The Killing Fields is a collective name for several mass execution sites used by the Khmer Rouge regime in Cambodia between 1975-1979.

Historical Background

On April 17, 1975, after five years of civil war, the totalitarian communist party known as the Khmer Rouge (French: Red Khmers) invaded the Cambodian capital Phnom Penh and took over government of the country. Three days after taking the city, the Khmer Rouge ordered the evacuation of the city on the pretext that American bombers would attack the city once it had fallen to the Communists. Within hours, the city was largely emptied of its nearly 2 million inhabitants.[1]

In the ensuing months, the majority of Cambodian civilians were herded onto collective farms and forced to work under brutal conditions, under which between 1.5 and 3 million Cambodians died due to starvation, illness, forced labor and execution.[2]

The Khmer Rouge regime worked fervently to root out its perceived enemies, targeting politicians and soldiers of the former government. Believing that peasant class were "untainted" by capitalist sentiment, the government worked to eliminate all others to ensure a pure Maoist ideology. In pursuit of this goal, the Khmer Rouge sought out anyone fitting its broad definition of "intellectuals," including those who spoke a foreign languages or wore glasses or a wristwatch.[3]

Torture, interrogation and execution

Those accused of disloyalty to Angkar (the supreme ruling body of the country, a mysterious organization to which all Cambodians were forced to pledge allegiance) were subjected to a brutal process of "re-education," which typically meant vicious interrogations where they were often beaten and forced to confess to their crimes against the state. Re-education was typically done at Khmer Rouge detention centres, such as s-21 (also known as Tuol Sleng) prison in Phnom Penh. Few survived the re-education process: between 1975-1979, some 20,000 prisoners were brought to s-21 and six are known to have survived.[4]

While many prisoners died during the brutal interrogation sessions at the Khmer Rouge prisons, the majority of condemned civilians were taken to "killing fields" in rural areas, where they were forced to kneel at the edge of a mass grave before executioners killed them with blows to the head or neck. To save on ammunition, the executioners used improvised weapons like bamboo poles, axe handles and other blunt objects.[5] At the Choeung Ek killing field outside of Phnom Penh, executioners often killed small children by holding them by their feet and swinging their heads against a large Chankiri tree.

Legacy

Vietnam invaded Cambodia in 1979, ending the short but deadly rule of the Khmer Rouge. Vietnamese troops discovered several killing fields as they poured into the country, climaxing in the discovery of s-21, where they found they found many prisoners freshly beaten to death, chained to iron bedframes.

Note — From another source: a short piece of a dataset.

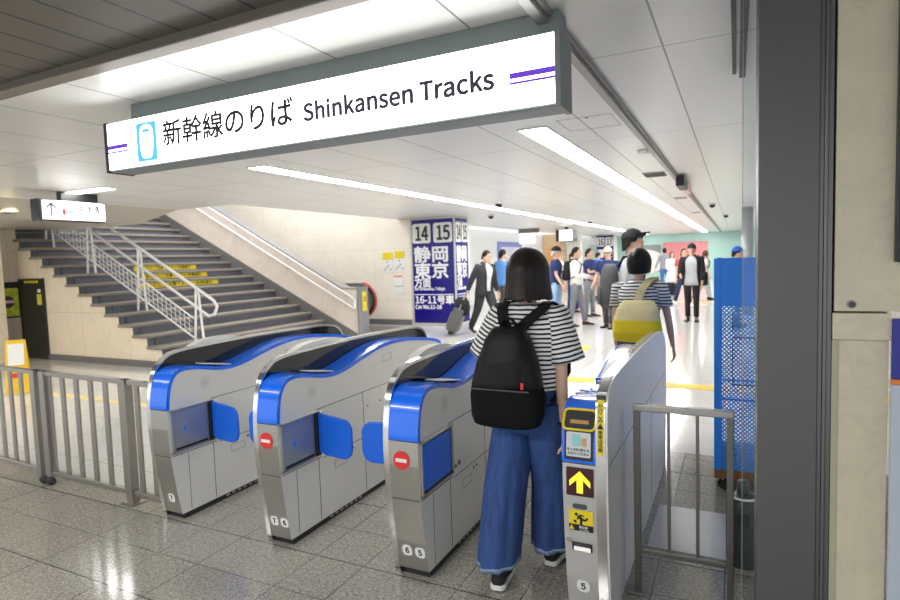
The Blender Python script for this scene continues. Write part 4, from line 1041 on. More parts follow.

Since 1979, there have efforts and preservation and commemoration of the atrocities and victims of the Khmer Rouge. S-21 has since become the Tuol Sleng Genocide Museum. Many of the mass graves at were dug up and the site is now a tourist attraction graced by a large Buddhist stupa containing 5,000 skulls of those executed there.

The precise death toll of the Khmer Rouge has never been recorded. The remains of 8,895 victims were found at Choeung Ek, although some of the mass graves there were left undisturbed. [6]

Many of those complicit in the executions were never brought to justice, although efforts have continued well into the 21st century. Kang Kek Iew (Comrade Duch), the overseer of s-21, was charged with crimes against humanity in 2007.

The term "killing fields" was coined by Dith Pran, a Cambodian journalist who lived under the Khmer Rouge regime for over four years before escaping to the United States.[7]